* WHAT IS ASKED *
Print all of the data exactly as written.

* COLLECTED DATA *
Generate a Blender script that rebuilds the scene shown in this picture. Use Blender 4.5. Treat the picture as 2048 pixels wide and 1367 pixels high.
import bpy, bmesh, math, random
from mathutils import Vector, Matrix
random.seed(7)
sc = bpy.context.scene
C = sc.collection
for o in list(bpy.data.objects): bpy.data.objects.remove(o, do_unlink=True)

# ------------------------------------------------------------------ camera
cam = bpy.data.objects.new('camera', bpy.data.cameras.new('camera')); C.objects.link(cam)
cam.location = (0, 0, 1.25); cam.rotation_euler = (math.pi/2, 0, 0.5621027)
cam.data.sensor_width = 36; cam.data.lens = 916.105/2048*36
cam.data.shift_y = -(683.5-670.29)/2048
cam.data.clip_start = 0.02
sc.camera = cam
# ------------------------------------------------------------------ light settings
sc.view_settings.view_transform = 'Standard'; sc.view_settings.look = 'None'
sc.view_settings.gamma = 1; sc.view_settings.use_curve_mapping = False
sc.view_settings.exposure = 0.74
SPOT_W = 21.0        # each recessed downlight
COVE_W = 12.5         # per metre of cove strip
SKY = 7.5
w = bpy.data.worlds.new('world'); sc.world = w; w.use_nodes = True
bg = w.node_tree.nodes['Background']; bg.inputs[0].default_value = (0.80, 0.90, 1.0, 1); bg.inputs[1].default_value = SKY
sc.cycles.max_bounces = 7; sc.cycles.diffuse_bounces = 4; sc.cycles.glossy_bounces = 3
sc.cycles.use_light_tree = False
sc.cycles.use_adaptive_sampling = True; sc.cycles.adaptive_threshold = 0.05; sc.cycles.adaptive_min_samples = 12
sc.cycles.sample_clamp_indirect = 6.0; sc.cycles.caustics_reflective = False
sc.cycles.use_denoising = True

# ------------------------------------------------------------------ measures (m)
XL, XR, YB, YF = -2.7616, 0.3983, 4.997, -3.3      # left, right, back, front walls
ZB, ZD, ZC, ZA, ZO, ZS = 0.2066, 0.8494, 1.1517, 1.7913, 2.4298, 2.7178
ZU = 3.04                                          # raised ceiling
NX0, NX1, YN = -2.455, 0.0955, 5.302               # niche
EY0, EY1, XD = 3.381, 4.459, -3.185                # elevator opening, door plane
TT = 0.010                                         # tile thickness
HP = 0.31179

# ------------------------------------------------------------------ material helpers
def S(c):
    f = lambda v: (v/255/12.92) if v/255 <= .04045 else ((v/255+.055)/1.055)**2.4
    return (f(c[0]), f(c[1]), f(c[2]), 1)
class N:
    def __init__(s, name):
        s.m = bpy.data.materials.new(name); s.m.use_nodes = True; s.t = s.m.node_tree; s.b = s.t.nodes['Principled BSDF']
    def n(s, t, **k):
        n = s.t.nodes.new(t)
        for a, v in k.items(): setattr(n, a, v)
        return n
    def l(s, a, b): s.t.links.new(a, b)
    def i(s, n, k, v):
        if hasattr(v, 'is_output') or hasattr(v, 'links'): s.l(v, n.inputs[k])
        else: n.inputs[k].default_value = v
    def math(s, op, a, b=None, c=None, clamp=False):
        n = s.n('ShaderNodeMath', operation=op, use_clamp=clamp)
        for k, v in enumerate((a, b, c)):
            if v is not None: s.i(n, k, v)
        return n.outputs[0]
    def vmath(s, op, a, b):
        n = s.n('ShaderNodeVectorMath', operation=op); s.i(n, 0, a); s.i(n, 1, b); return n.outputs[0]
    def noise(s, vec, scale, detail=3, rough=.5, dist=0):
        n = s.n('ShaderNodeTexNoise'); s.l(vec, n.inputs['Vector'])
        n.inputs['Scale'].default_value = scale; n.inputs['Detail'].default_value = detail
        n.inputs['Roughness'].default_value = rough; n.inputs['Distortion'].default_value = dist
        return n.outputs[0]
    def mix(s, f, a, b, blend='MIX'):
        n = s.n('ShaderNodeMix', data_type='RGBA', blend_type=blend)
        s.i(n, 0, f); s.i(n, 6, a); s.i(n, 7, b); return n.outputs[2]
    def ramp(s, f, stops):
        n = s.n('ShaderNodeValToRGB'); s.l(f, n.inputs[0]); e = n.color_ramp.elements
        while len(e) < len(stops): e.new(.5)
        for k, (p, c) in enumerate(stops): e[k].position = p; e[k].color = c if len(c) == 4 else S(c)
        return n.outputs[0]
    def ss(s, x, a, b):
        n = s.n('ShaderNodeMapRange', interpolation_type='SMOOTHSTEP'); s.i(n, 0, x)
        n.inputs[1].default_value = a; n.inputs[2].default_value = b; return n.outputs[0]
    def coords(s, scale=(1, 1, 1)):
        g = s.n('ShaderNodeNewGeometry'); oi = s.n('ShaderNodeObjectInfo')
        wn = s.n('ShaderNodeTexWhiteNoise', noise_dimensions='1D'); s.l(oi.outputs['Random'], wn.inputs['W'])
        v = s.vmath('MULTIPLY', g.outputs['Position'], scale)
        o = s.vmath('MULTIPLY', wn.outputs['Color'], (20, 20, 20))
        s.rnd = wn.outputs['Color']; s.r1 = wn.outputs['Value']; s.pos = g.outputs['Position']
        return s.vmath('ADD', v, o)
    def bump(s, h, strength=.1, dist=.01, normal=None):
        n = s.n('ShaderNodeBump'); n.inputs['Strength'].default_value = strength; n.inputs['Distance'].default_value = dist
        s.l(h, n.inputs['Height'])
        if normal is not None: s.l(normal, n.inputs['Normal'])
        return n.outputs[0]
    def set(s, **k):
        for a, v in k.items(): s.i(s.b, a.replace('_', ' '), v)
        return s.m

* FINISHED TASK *
Generate a Blender script that rebuilds the scene shown in this picture. Use Blender 4.5. Treat the picture as 2048 pixels wide and 1367 pixels high.
import bpy, bmesh, math, random
from mathutils import Vector, Matrix
random.seed(7)
sc = bpy.context.scene
C = sc.collection
for o in list(bpy.data.objects): bpy.data.objects.remove(o, do_unlink=True)

# ------------------------------------------------------------------ camera
cam = bpy.data.objects.new('camera', bpy.data.cameras.new('camera')); C.objects.link(cam)
cam.location = (0, 0, 1.25); cam.rotation_euler = (math.pi/2, 0, 0.5621027)
cam.data.sensor_width = 36; cam.data.lens = 916.105/2048*36
cam.data.shift_y = -(683.5-670.29)/2048
cam.data.clip_start = 0.02
sc.camera = cam
# ------------------------------------------------------------------ light settings
sc.view_settings.view_transform = 'Standard'; sc.view_settings.look = 'None'
sc.view_settings.gamma = 1; sc.view_settings.use_curve_mapping = False
sc.view_settings.exposure = 0.74
SPOT_W = 21.0        # each recessed downlight
COVE_W = 12.5         # per metre of cove strip
SKY = 7.5
w = bpy.data.worlds.new('world'); sc.world = w; w.use_nodes = True
bg = w.node_tree.nodes['Background']; bg.inputs[0].default_value = (0.80, 0.90, 1.0, 1); bg.inputs[1].default_value = SKY
sc.cycles.max_bounces = 7; sc.cycles.diffuse_bounces = 4; sc.cycles.glossy_bounces = 3
sc.cycles.use_light_tree = False
sc.cycles.use_adaptive_sampling = True; sc.cycles.adaptive_threshold = 0.05; sc.cycles.adaptive_min_samples = 12
sc.cycles.sample_clamp_indirect = 6.0; sc.cycles.caustics_reflective = False
sc.cycles.use_denoising = True

# ------------------------------------------------------------------ measures (m)
XL, XR, YB, YF = -2.7616, 0.3983, 4.997, -3.3      # left, right, back, front walls
ZB, ZD, ZC, ZA, ZO, ZS = 0.2066, 0.8494, 1.1517, 1.7913, 2.4298, 2.7178
ZU = 3.04                                          # raised ceiling
NX0, NX1, YN = -2.455, 0.0955, 5.302               # niche
EY0, EY1, XD = 3.381, 4.459, -3.185                # elevator opening, door plane
TT = 0.010                                         # tile thickness
HP = 0.31179

# ------------------------------------------------------------------ material helpers
def S(c):
    f = lambda v: (v/255/12.92) if v/255 <= .04045 else ((v/255+.055)/1.055)**2.4
    return (f(c[0]), f(c[1]), f(c[2]), 1)
class N:
    def __init__(s, name):
        s.m = bpy.data.materials.new(name); s.m.use_nodes = True; s.t = s.m.node_tree; s.b = s.t.nodes['Principled BSDF']
    def n(s, t, **k):
        n = s.t.nodes.new(t)
        for a, v in k.items(): setattr(n, a, v)
        return n
    def l(s, a, b): s.t.links.new(a, b)
    def i(s, n, k, v):
        if hasattr(v, 'is_output') or hasattr(v, 'links'): s.l(v, n.inputs[k])
        else: n.inputs[k].default_value = v
    def math(s, op, a, b=None, c=None, clamp=False):
        n = s.n('ShaderNodeMath', operation=op, use_clamp=clamp)
        for k, v in enumerate((a, b, c)):
            if v is not None: s.i(n, k, v)
        return n.outputs[0]
    def vmath(s, op, a, b):
        n = s.n('ShaderNodeVectorMath', operation=op); s.i(n, 0, a); s.i(n, 1, b); return n.outputs[0]
    def noise(s, vec, scale, detail=3, rough=.5, dist=0):
        n = s.n('ShaderNodeTexNoise'); s.l(vec, n.inputs['Vector'])
        n.inputs['Scale'].default_value = scale; n.inputs['Detail'].default_value = detail
        n.inputs['Roughness'].default_value = rough; n.inputs['Distortion'].default_value = dist
        return n.outputs[0]
    def mix(s, f, a, b, blend='MIX'):
        n = s.n('ShaderNodeMix', data_type='RGBA', blend_type=blend)
        s.i(n, 0, f); s.i(n, 6, a); s.i(n, 7, b); return n.outputs[2]
    def ramp(s, f, stops):
        n = s.n('ShaderNodeValToRGB'); s.l(f, n.inputs[0]); e = n.color_ramp.elements
        while len(e) < len(stops): e.new(.5)
        for k, (p, c) in enumerate(stops): e[k].position = p; e[k].color = c if len(c) == 4 else S(c)
        return n.outputs[0]
    def ss(s, x, a, b):
        n = s.n('ShaderNodeMapRange', interpolation_type='SMOOTHSTEP'); s.i(n, 0, x)
        n.inputs[1].default_value = a; n.inputs[2].default_value = b; return n.outputs[0]
    def coords(s, scale=(1, 1, 1)):
        g = s.n('ShaderNodeNewGeometry'); oi = s.n('ShaderNodeObjectInfo')
        wn = s.n('ShaderNodeTexWhiteNoise', noise_dimensions='1D'); s.l(oi.outputs['Random'], wn.inputs['W'])
        v = s.vmath('MULTIPLY', g.outputs['Position'], scale)
        o = s.vmath('MULTIPLY', wn.outputs['Color'], (20, 20, 20))
        s.rnd = wn.outputs['Color']; s.r1 = wn.outputs['Value']; s.pos = g.outputs['Position']
        return s.vmath('ADD', v, o)
    def bump(s, h, strength=.1, dist=.01, normal=None):
        n = s.n('ShaderNodeBump'); n.inputs['Strength'].default_value = strength; n.inputs['Distance'].default_value = dist
        s.l(h, n.inputs['Height'])
        if normal is not None: s.l(normal, n.inputs['Normal'])
        return n.outputs[0]
    def set(s, **k):
        for a, v in k.items(): s.i(s.b, a.replace('_', ' '), v)
        return s.m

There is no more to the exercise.